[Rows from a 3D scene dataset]
▬▬▬
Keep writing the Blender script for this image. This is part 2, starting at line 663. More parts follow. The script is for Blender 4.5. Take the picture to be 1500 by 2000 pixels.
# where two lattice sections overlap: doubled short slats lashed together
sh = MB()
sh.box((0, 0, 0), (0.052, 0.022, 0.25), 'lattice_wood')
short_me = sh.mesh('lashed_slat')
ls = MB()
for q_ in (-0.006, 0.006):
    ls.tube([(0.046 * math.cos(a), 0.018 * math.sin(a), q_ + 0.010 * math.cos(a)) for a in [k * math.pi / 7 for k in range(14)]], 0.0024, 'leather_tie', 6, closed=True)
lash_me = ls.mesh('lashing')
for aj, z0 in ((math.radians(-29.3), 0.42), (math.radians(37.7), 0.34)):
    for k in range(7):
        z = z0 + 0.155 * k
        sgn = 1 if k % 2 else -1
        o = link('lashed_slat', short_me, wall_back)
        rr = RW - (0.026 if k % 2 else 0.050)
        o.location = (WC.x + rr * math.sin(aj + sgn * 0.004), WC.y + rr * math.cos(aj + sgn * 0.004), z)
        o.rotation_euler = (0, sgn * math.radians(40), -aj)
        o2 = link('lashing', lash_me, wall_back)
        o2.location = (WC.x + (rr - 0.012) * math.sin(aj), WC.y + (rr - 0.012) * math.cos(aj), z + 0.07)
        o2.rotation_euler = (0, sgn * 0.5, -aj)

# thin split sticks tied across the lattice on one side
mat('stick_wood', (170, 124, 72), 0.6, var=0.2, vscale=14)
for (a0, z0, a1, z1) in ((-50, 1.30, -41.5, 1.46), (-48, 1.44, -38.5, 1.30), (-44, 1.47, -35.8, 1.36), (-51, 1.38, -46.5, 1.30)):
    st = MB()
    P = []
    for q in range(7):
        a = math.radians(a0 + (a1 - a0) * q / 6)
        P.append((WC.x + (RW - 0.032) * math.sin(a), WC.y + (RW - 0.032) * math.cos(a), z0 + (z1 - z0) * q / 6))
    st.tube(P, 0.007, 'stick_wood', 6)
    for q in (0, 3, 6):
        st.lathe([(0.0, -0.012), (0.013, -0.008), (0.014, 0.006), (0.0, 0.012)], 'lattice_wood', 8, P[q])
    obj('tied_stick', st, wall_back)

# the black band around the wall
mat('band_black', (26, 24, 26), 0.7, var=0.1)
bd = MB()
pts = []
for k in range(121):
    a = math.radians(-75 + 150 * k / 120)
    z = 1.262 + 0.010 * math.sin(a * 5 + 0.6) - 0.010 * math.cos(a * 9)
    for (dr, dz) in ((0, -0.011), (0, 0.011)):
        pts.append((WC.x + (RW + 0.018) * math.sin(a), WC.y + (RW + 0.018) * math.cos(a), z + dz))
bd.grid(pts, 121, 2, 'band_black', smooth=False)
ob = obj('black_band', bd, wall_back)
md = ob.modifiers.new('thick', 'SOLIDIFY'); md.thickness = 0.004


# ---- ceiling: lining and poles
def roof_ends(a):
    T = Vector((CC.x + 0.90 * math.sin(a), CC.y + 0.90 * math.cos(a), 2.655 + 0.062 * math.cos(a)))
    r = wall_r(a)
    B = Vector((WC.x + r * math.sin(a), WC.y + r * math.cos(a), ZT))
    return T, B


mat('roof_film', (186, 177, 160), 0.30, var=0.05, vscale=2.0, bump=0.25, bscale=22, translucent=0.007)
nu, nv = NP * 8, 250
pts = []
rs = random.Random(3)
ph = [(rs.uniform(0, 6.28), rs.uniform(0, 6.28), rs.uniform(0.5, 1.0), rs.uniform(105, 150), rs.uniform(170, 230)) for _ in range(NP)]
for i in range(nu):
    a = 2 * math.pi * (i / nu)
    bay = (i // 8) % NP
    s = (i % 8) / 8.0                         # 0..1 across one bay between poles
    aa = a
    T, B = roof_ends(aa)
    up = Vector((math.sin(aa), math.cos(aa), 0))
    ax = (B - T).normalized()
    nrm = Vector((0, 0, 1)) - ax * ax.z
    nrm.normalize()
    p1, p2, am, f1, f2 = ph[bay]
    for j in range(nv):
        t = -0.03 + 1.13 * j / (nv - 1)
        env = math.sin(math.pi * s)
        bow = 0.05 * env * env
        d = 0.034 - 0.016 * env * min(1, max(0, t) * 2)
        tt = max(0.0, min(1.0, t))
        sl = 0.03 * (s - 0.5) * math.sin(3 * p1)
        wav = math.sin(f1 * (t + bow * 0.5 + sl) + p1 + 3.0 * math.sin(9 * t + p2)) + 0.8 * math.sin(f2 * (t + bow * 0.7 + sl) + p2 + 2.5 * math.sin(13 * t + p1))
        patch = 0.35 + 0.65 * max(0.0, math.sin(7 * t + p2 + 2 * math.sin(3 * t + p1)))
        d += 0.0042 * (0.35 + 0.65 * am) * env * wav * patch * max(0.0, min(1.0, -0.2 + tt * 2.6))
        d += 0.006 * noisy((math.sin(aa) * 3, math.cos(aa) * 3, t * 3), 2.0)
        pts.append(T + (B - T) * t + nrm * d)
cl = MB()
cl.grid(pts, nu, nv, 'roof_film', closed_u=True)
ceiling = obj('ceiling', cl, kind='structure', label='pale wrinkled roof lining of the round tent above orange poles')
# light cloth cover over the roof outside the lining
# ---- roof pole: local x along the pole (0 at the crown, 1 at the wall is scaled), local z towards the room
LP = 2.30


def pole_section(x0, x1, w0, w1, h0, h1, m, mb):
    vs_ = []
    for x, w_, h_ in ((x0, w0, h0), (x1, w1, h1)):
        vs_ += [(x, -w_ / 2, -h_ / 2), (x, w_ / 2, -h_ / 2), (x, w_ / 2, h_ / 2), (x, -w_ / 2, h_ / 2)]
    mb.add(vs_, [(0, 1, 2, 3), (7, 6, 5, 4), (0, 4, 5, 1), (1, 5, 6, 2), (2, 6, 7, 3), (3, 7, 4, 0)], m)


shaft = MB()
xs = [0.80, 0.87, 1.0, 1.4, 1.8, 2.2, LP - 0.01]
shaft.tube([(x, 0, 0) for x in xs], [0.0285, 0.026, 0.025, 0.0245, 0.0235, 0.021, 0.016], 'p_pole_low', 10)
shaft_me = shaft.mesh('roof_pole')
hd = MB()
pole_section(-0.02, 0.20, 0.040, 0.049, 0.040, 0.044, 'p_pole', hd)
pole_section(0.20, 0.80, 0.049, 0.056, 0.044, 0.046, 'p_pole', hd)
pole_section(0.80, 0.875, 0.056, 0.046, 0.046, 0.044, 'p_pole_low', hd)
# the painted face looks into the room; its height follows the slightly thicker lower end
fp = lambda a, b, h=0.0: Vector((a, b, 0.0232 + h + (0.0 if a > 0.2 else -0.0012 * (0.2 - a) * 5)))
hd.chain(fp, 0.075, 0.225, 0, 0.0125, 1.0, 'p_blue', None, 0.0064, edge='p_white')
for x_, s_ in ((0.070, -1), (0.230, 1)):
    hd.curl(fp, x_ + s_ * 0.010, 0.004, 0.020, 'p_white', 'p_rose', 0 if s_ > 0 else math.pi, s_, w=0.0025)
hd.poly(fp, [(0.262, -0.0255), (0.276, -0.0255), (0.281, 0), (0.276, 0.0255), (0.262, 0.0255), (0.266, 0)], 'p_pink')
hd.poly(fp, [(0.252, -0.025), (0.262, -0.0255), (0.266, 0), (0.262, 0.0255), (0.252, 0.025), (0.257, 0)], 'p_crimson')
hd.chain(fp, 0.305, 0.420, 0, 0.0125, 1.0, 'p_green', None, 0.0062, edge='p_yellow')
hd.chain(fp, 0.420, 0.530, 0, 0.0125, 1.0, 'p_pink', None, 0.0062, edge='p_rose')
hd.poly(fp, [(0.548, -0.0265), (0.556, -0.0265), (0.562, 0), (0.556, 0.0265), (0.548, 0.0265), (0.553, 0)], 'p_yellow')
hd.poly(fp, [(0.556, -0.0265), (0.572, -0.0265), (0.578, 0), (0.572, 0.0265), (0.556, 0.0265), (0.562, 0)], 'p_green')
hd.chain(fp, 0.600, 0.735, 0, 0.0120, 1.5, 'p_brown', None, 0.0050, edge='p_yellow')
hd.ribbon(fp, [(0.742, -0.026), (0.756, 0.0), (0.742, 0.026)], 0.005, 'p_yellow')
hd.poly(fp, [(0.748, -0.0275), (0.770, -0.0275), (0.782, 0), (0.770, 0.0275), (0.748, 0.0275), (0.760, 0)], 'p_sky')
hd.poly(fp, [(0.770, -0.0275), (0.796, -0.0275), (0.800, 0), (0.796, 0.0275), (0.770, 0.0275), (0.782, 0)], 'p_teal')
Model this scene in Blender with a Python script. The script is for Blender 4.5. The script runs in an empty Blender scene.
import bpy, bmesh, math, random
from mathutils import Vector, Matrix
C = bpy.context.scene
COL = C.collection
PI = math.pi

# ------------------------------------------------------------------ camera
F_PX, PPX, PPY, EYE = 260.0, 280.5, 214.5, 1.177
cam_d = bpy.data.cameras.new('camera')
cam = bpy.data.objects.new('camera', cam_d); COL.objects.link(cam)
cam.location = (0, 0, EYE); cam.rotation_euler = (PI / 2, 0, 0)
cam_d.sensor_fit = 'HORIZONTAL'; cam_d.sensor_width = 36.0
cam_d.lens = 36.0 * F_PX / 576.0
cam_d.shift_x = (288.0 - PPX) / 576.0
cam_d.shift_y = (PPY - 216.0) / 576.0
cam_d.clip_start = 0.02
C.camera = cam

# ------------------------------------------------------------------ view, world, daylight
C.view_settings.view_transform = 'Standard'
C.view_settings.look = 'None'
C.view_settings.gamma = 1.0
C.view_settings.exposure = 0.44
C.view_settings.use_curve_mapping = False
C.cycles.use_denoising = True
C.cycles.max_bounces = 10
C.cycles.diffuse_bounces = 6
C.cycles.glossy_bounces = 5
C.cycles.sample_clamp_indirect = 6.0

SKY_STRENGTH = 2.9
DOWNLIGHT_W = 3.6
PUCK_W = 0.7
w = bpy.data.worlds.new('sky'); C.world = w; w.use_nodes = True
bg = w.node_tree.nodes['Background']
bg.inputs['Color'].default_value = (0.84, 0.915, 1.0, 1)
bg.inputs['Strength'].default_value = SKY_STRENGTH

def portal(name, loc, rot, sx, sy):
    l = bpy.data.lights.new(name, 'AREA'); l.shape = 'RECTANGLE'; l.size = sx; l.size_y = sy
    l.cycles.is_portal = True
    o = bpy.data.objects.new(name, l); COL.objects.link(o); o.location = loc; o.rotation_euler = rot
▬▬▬
AIM ::
Print exactly, and only, the lines beginning at the top of the listing and ending at the line with "o2.rotation_euler = (0, sgn".

TASK SOLUTION ::
Keep writing the Blender script for this image. This is part 2, starting at line 663. More parts follow. The script is for Blender 4.5. Take the picture to be 1500 by 2000 pixels.
# where two lattice sections overlap: doubled short slats lashed together
sh = MB()
sh.box((0, 0, 0), (0.052, 0.022, 0.25), 'lattice_wood')
short_me = sh.mesh('lashed_slat')
ls = MB()
for q_ in (-0.006, 0.006):
    ls.tube([(0.046 * math.cos(a), 0.018 * math.sin(a), q_ + 0.010 * math.cos(a)) for a in [k * math.pi / 7 for k in range(14)]], 0.0024, 'leather_tie', 6, closed=True)
lash_me = ls.mesh('lashing')
for aj, z0 in ((math.radians(-29.3), 0.42), (math.radians(37.7), 0.34)):
    for k in range(7):
        z = z0 + 0.155 * k
        sgn = 1 if k % 2 else -1
        o = link('lashed_slat', short_me, wall_back)
        rr = RW - (0.026 if k % 2 else 0.050)
        o.location = (WC.x + rr * math.sin(aj + sgn * 0.004), WC.y + rr * math.cos(aj + sgn * 0.004), z)
        o.rotation_euler = (0, sgn * math.radians(40), -aj)
        o2 = link('lashing', lash_me, wall_back)
        o2.location = (WC.x + (rr - 0.012) * math.sin(aj), WC.y + (rr - 0.012) * math.cos(aj), z + 0.07)
        o2.rotation_euler = (0, sgn * 0.5, -aj)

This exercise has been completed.